*DIRECTIVE*. Begin with the first line below and retype each line exactly through the line containing "M['lawn'], smooth=True), kind='structure')". Any pictures are to be left out.
= = = = =
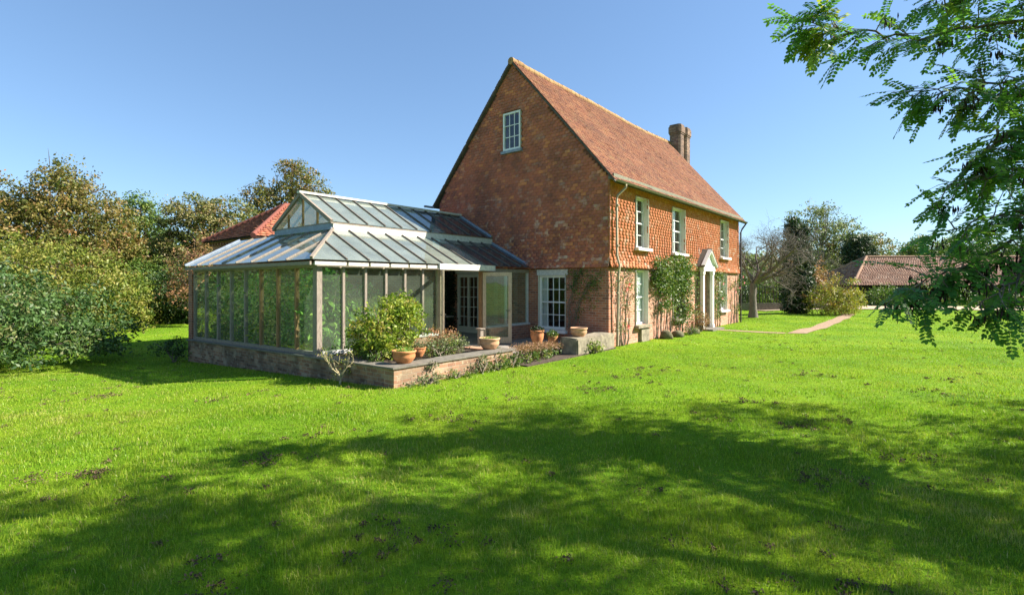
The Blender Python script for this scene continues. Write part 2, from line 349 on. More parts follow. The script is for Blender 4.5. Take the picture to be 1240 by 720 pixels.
cA = q.mix(q.ramp(n2, [(.57, c3(0, 0, 0)), (.68, c3(.75, .75, .75))]), cA, c3(.12, .08, .035))
M['lawn'] = q.done(q.bsdf(cA, .95, .1, n3, .8, .03))
tag(npmesh('ground', Vg, np.stack([b0, b0+nj, b0+nj+1, b0+1], 1), M['lawn'], smooth=True), kind='structure')

def footprint(x, y):                            # where no grass grows
    m = (x > -7.62) & (x < 14.5) & (y > .1) & (y < 16)
    m |= (x > -.02) & (x < 13) & (y > -.10) & (y < 1)
    m |= (x > -4.3) & (x < 0) & (y > -.32+.0*x) & (y < 3)
    m |= (x > 7.9) & (x < 24) & (y < -3.24-.12*np.sin((x-8)/16*np.pi)) & (y > -3.68-.12*np.sin((x-8)/16*np.pi))
    m |= (x > 7.82) & (x < 8.08) & (y > -3.1) & (y < 0)
    return m
GR = (-1, 0)
def grass_blades():
    Ps = []
    def zone(z0, z1, dens, xr=1.5):
        n = int(dens*(z1**2-z0**2)*xr); f = np.sqrt(rng.random(n)*(z1**2-z0**2)+z0**2); r = (rng.random(n)*2-1)*f*xr
        return f, r
    allV = []; allF = []; aR = []; aT = []; off = 0
    for z0, z1, dens, h, w in ((1.6, 4.6, 4600, .056, .0044), (4.6, 8, 2700, .052, .0058), (8, 15, 850, .045, .009), (15, 30, 190, .040, .018), (30, 40, 45, .05, .03)):
        f, r = zone(z0, z1, dens); x = CAMP.x+FW[0]*f+RT[0]*r; y = CAMP.y+FW[1]*f+RT[1]*r
        k = ~footprint(x, y); x, y = x[k], y[k]
        # uneven length and bald specks
        tuft = .5+.25*np.sin(x*3.1+1.3*np.sin(y*2.3))+.25*np.sin(y*3.7+1.7*np.sin(x*2.9+.5))
        bald = (np.sin(x*5.3+2*np.sin(y*1.7))+np.sin(y*4.9+2*np.sin(x*1.3+2))+.6*rng.normal(size=len(x))) > 1.7
        keep = ~bald | (rng.random(len(x)) < .22); x, y, tuft = x[keep], y[keep], tuft[keep]
        n = len(x); z = gz(x, y)-.004
        ang = rng.random(n)*2*np.pi; lean = rng.normal(0, .38, n); ca, sa = np.cos(ang), np.sin(ang)
        hh = h*(.45+.7*rng.random(n))*(.6+.6*tuft); ww = w*(.6+.7*rng.random(n))
        la = rng.random(n)*2*np.pi; lx, ly = np.cos(la)*lean*hh, np.sin(la)*lean*hh
        B = np.stack([x, y, z], 1); s = np.stack([ca, sa, 0*ca], 1)*ww[:, None]/2
        mid = B+np.stack([lx*.35, ly*.35, hh*.6], 1); tip = B+np.stack([lx*1.25, ly*1.25, hh], 1)
        V = np.stack([B-s, B+s, mid+s*.8, tip, mid-s*.8], 1).reshape(-1, 3)
        b = (np.arange(n)*5)[:, None]+off
        allF.append(np.concatenate([b+np.array([[0, 1, 2, 4]]), b+np.array([[4, 2, 3, 3]])], 0))
        allV.append(V); off += 5*n
        aR.append(np.repeat(rng.random(n), 5)); patch = .5+.16*np.sin(x*.7+np.sin(y*.6))*np.cos(y*.8)+.14*np.sin(x*2.9+2*np.sin(y*1.9))*np.sin(y*3.3+2*np.sin(x*1.3))+.12*np.sin(x*7.3+3*np.sin(y*2.7))*np.sin(y*6.1+1.5*np.sin(x*4))+.12*rng.normal(size=n)
        patch = np.where(rng.random(n) < .045, 1.0, np.clip(patch, 0, .9)); aT.append(np.repeat(patch, 5))
    V = np.concatenate(allV); F = np.concatenate(allF); quad = F[F[:, 2] != F[:, 3]]; 
    tri = F[F[:, 2] == F[:, 3]][:, :3]
    R = np.concatenate(aR); T = np.concatenate(aT)
    me = bpy.data.meshes.new('grass'); me.vertices.add(len(V)); me.vertices.foreach_set('co', V.astype(np.float32).ravel())
    idx = np.concatenate([quad.ravel(), tri.ravel()]).astype(np.int32); me.loops.add(len(idx)); me.loops.foreach_set('vertex_index', idx)
    ls = np.concatenate([np.arange(len(quad))*4, len(quad)*4+np.arange(len(tri))*3]).astype(np.int32)
    me.polygons.add(len(ls)); me.polygons.foreach_set('loop_start', ls)
    for a, v in (('rnd', R), ('tint', T)):
        at = me.attributes.new(a, 'FLOAT', 'POINT'); at.data.foreach_set('value', v.astype(np.float32))
    me.materials.append(M['grass']); me.update(calc_edges=True)
    tag(link(bpy.data.objects.new('grass', me)), 'short bright green lawn grass', 'grass', kind='stuff')
M['grass'] = leaf_mat('grass_blade', [c3(.12, .27, .014), c3(.215, .35, .020), c3(.33, .41, .034), c3(.48, .42, .16)], .55, .42, .45)
grass_blades()
# worm casts, twigs and fallen leaves
nc = 420; f = 2.7+rng.random(nc)**.75*16; r = (rng.random(nc)*2-1)*f*1.15
cf = 2.9+rng.random(26)*9; cr_ = (rng.random(26)*2-1)*cf*.9; ci = rng.integers(0, 26, 200); f[:200] = cf[ci]+rng.normal(0, .14, 200); r[:200] = cr_[ci]+rng.normal(0, .22, 200)
x = CAMP.x+FW[0]*f+RT[0]*r; y = CAMP.y+FW[1]*f+RT[1]*r; k = ~footprint(x, y); x, y = x[k], y[k]; m_n = 34
rad = np.repeat(.018+.045*rng.random(len(x))**2, m_n); x = np.repeat(x, m_n)+rng.normal(0, 1, len(rad))*rad; y = np.repeat(y, m_n)+rng.normal(0, 1, len(rad))*rad
P = np.stack([x, y, gz(x, y)+.006+.024*rng.random(len(x))], 1)
M['litter'] = leaf_mat('dead_leaf', [c3(.075, .045, .028), c3(.13, .08, .05), c3(.22, .14, .08)], .5, .05, .9)
o = leaves('leaf_litter', P, np.full(len(P), .022), M['litter'], None, np.tile([0, 0, 1.], (len(P), 1)), None, .6, .25)
tag(o, 'brown crumbs of dead leaf and worm cast scattered in the lawn', 'leaf litter', kind='stuff')

# paths and drive: sheets just above the lawn
def sheet(name, pts, mat, dz=.012, nseg=40):
    """pts: list of (left xy, right xy)"""
    V = []
    for a, b in pts:
        for t in (0, .5, 1):
            X = a[0]*(1-t)+b[0]*t; Y = a[1]*(1-t)+b[1]*t; V.append((X, Y, float(gz(X, Y))+dz))
    F = [(i*3+k, i*3+k+1, i*3+k+4, i*3+k+3) for i in range(len(pts)-1) for k in (0, 1)]
    return tag(npmesh(name, V, F, mat), kind='structure')
pp = []
for i in range(40):
    X = 7.9+i*.41; wig = .03*math.sin(i*.5); b = .12*math.sin((X-8)/16*math.pi)
    pp.append(((X, -3.15+wig-b), (X+.3, -3.75+.03*math.sin(i*.6)-b)))
sheet('path', pp, M['path'], .016)
sheet('door_path', [((7.75+.02*math.sin(i), -.6-i*.155), (8.15+.02*math.cos(i*1.3), -.6-i*.155)) for i in range(17)], M['path'], .014)
dr = []
for i in range(31):
    rr = 18+i*2.2; dr.append((site(rr, 36.0+.3*math.sin(i*.7)), site(rr, 41.5)))
sheet('gravel_drive', dr, M['gravel'], .05)

# ---------------------------------------------------------------- tiles
def tile_slabs(P0, U, Wv, Nn, holes=None, nu=1, gauge=.1, tw=.165, rows=1, inside=None, thick=.011, tilt=.018, flare=None, ulim=None, loose=True):
    """rows of overlapping plain tiles. P0 origin, U along course, Wv up the slope, Nn outward normal"""
    V = []; R1 = []; R2 = []
    P0 = np.array(P0, float); U = unit(np.array(U, float)); Wv = unit(np.array(Wv, float)); Nn = unit(np.array(Nn, float))
    for j in range(rows):
        off = (random.random()*tw if loose else (j % 2)*tw/2+random.uniform(-.012, .012)); wav = .006*math.sin(j*1.3)
        for i in range(-1, nu+2):
            u = i*tw+off; w = j*gauge
            if inside is not None and not inside(u+tw/2, w+gauge/2): continue
            j0 = random.uniform(-.003, .003); j1 = random.uniform(0, .006); t0 = tilt+random.uniform(-.0015, .0025)+(.010 if random.random() < .02 else 0)
            fl = flare(w) if flare else 0; fl2 = flare(w+gauge) if flare else 0
            sk = random.uniform(-.003, .003)
            c = []; ua, ub = u+.0005, u+tw-.0005
            if ulim:
                ua, ub = max(ua, ulim[0]), min(ub, ulim[1])
                if ub-ua < .02: continue
            for (uu, ww, nn) in ((ua, w+j0+sk, t0+fl), (ub, w+j0-sk, t0+fl+random.uniform(-.002, .002)), (ub, w+gauge*1.25, .008+fl2), (ua, w+gauge*1.25, .008+fl2)):
                for dn in (0, -thick): c.append(P0+U*uu+Wv*(ww+wav*0)+Nn*(nn+dn+j1*0))
            V += c; a = random.random(); b = random.random(); R1 += [a]*8; R2 += [b]*8
    n = len(V)//8; b = (np.arange(n)*8)[:, None]
    F = np.concatenate([b+np.array([[0, 2, 4, 6]]), b+np.array([[0, 1, 3, 2]]), b+np.array([[2, 3, 5, 4]]), b+np.array([[6, 7, 1, 0]])], 0)
    return V, F, R1, R2
def tiles(name, mat, parent, *a, **k):
    V, F, R1, R2 = tile_slabs(*a, **k); return npmesh(name, V, F, mat, parent, {'rnd': R1, 'rnd2': R2})

# ---------------------------------------------------------------- farmhouse
HL, HD, ZE, ZA, ZT = 13.0, 7.3, 5.08, 9.5, 2.38
house = thing('farmhouse', (0, 0, 0), 'tall red brick and tile hung farmhouse with steep clay roof and white sash windows', 'house')
FO = [(1.72, 3.05, 2.66, 4.70), (4.68, 3.02, 5.95, 4.70), (10.15, 3.08, 11.32, 4.76), (1.72, .55, 2.62, 2.33), (4.75, .6, 5.9, 2.33), (9.98, .7, 11.1, 2.33), (7.48, .05, 8.36, 2.32)]
GO = [(1.50, .42, 2.56, 2.16), (5.20, .02, 6.34, 2.26)]
def wall_boxes(mb, L0, L1, z0, z1, holes, f):
    us = sorted(set([L0, L1]+[h[i] for h in holes for i in (0, 2)])); zs = sorted(set([z0, z1]+[min(max(h[i], z0), z1) for h in holes for i in (1, 3)]))
    for a, b in zip(us[:-1], us[1:]):
        run = None
        for c, d in zip(zs[:-1], zs[1:]):
            m = ((a+b)/2, (c+d)/2)
            if any(h[0] < m[0] < h[2] and h[1] < m[1] < h[3] for h in holes): 
                if run: f(mb, a, run[0], b, run[1]); run = None
                continue
            run = (run[0], d) if run else (c, d)
        if run: f(mb, a, run[0], b, run[1])
fy = lambda m, a, c, b, d: m.box(a, 0, c, b, .3, d)
fx = lambda m, a, c, b, d: m.box(0, a, c, .3, b, d)
mb = MB(); wall_boxes(mb, .3, HL, -.7, ZT, FO, fy); mb.box(HL-.3, .3, -.7, HL, HD, ZE); mb.box(.3, HD-.3, -.7, HL-.3, HD, ZE)
w_ = mb.build('wall', M['brickfront'], house)
mb = MB(); wall_boxes(mb, 0, HD, -.7, ZT, GO, fx); mb.build('gable_wall', M['brick'], house)
mb = MB(); wall_boxes(mb, .3, HL, ZT, ZE-.02, FO, fy); wall_boxes(mb, 0, HD, ZT, ZE-.02, [], fx)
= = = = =
*WRITTEN REPLY*.
The Blender Python script for this scene continues. Write part 2, from line 349 on. More parts follow. The script is for Blender 4.5. Take the picture to be 1240 by 720 pixels.
cA = q.mix(q.ramp(n2, [(.57, c3(0, 0, 0)), (.68, c3(.75, .75, .75))]), cA, c3(.12, .08, .035))
M['lawn'] = q.done(q.bsdf(cA, .95, .1, n3, .8, .03))
tag(npmesh('ground', Vg, np.stack([b0, b0+nj, b0+nj+1, b0+1], 1), M['lawn'], smooth=True), kind='structure')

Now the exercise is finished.